Date of Award

Winter 1989

Document Type

Dissertation

Degree Name

Doctor of Philosophy (PhD)

Department

Mechanical & Aerospace Engineering

Program/Concentration

Mechanical Engineering

Committee Director

Surendra N. Tiwari

Committee Director

Ajay Kumar

Committee Member

E. Von Lavante

Committee Member

Oktay Baysal

Committee Member

J. Mark Dorrepaal

Abstract

A numerical study has been conducted to investigate the effects of blunt leading edges on the viscous flow field around a hypersonic vehicle such as the proposed National Aero-Space Plane. Attention is focused on two specific regions of the flow field.
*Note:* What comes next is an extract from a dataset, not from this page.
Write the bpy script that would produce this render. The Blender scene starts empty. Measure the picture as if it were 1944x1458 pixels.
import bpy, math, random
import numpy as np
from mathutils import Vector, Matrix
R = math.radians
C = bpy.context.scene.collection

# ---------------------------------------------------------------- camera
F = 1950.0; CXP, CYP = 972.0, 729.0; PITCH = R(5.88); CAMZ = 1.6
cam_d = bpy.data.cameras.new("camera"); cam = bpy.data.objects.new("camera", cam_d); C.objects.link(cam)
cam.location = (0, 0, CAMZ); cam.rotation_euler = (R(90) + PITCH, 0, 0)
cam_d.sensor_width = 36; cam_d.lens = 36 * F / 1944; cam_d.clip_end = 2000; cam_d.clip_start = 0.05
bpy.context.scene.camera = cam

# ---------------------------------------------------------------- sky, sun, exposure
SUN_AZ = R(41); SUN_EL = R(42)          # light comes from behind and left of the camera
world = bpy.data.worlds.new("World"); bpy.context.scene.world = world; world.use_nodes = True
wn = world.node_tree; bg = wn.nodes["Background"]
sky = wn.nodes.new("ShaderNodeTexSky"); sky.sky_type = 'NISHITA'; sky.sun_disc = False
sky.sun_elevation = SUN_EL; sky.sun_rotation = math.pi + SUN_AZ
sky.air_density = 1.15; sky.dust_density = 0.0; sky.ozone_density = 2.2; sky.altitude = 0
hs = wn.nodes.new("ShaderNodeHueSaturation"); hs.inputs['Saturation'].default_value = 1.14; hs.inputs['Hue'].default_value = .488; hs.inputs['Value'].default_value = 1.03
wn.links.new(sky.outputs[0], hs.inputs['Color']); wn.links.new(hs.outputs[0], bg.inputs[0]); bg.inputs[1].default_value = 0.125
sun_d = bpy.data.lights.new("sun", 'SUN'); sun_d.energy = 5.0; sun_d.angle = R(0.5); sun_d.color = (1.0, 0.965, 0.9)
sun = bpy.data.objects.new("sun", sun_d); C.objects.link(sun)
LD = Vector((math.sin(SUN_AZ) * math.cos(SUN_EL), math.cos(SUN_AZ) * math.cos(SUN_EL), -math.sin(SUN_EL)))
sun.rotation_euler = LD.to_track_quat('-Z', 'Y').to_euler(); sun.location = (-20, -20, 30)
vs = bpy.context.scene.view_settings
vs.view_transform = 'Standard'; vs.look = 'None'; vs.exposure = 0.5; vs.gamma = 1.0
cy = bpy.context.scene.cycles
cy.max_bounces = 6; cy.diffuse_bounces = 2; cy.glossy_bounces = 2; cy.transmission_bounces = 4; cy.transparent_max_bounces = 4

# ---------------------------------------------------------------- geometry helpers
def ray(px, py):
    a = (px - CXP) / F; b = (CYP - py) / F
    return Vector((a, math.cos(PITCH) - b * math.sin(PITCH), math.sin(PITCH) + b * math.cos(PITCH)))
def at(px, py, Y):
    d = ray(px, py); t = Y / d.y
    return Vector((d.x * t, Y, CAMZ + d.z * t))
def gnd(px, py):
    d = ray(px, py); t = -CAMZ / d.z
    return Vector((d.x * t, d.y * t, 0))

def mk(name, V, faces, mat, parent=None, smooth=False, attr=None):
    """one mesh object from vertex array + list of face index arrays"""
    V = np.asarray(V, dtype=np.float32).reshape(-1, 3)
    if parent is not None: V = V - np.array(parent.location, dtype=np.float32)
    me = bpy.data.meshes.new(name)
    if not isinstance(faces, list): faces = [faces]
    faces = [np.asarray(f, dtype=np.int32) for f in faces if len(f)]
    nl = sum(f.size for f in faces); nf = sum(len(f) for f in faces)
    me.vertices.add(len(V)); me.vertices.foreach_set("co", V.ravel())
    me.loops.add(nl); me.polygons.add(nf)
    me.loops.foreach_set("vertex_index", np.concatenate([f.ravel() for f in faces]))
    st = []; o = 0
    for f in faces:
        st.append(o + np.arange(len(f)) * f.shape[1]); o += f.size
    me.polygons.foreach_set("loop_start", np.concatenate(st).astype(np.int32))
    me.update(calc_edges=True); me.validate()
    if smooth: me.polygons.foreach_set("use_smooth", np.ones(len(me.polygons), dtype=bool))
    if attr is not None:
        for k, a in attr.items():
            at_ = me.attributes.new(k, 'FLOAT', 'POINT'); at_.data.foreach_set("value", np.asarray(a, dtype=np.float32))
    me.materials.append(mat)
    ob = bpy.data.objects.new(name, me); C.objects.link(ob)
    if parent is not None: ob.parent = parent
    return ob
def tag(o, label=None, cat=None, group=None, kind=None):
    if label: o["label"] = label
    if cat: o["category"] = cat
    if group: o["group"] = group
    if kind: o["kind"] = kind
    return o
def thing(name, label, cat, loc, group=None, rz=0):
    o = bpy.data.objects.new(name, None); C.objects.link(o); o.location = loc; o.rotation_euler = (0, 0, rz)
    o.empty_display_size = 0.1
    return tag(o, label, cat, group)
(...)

Analysis of these flow regions is required to accurately predict the overall flow field as well as to get necessary information on localized zones of high pressure and intense heating.

The forebody is modeled by slender cones and ogives with spherically blunted nose. A combination of Navier-Stokes and parabolized Navier-Stokes equations is used to compute the flow field. The influence of entropy layer thickness on the extent of the leading edge effects is also considered. The extent of downstream effects of leading edge thickness are determined at Mach numbers of 10 and 20 for cone angles of 5°, 10°, and 20°. Three values of nose bluntness are considered with the smallest nose blunting (0.0025m) representing the sharp cone/ogive.

For the flow region around the inlet the forebody shock can interact either with the blunt cowl leading edge shock or with the shock produced by the blunt leading edges of the swept sidewall compression surfaces of the inlet. For the interaction at the cowl leading edge, the forebody shock is assumed planar and the cowl is modeled by a two-dimensional cylindrically blunted wedge of infinite width. Use of the full Navier-Stokes equations is made on the cowl forebody and the thin-layer Navier-Stokes equations are suitably modified for space marching on the cowl afterbody. The results of the study show that the flow around the cowl is significantly altered by the impinging shock. The peak value of pressure is found to be nine times and heating rates eight times the stagnation point value for unimpinged case at Mach 8.03. The peak values were slightly lower for Mach 5.94 calculations. A three-dimensional thin-layer Navier-Stokes code has been used to calculate the flow field. The peak pressure for this case is found to be 2.25 times and the peak heating three times the unimpinged stagnation values. The results of the study are compared with the available experimental and numerical results.